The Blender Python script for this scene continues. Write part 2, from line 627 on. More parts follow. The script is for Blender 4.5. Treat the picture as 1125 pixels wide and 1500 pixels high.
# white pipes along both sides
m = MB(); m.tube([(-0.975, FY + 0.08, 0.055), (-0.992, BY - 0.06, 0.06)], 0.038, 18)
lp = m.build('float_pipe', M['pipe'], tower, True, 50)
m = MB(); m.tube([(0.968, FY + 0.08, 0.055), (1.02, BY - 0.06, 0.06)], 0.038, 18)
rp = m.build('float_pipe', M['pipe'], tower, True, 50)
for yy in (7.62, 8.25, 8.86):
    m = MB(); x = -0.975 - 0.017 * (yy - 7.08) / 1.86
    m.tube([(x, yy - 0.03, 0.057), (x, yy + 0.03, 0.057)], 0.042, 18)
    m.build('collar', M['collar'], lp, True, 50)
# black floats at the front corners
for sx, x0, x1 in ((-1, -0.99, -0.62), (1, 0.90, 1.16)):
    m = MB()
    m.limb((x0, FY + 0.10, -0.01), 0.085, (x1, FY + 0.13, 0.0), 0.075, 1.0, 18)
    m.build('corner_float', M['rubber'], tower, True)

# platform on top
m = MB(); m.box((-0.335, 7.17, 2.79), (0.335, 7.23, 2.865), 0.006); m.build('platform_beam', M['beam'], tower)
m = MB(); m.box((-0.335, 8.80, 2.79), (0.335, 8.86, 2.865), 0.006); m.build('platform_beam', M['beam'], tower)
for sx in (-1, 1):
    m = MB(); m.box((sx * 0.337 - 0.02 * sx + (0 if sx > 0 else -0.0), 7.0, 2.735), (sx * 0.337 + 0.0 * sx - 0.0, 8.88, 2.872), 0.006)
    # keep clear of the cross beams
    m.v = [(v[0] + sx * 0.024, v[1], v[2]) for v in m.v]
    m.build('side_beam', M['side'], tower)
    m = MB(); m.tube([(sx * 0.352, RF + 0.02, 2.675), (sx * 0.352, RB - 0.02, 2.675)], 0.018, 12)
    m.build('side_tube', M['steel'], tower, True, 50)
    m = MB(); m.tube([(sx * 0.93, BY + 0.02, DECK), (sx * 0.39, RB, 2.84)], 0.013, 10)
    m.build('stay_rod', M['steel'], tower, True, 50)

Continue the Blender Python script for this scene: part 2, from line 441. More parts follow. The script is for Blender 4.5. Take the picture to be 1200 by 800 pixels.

• • • •

Pull out every line in the data above that has the word "from".

[Task solution]
The Blender Python script for this scene continues. Write part 2, from line 627 on. More parts follow. The script is for Blender 4.5. Treat the picture as 1125 pixels wide and 1500 pixels high.
Continue the Blender Python script for this scene: part 2, from line 441. More parts follow. The script is for Blender 4.5. Take the picture to be 1200 by 800 pixels.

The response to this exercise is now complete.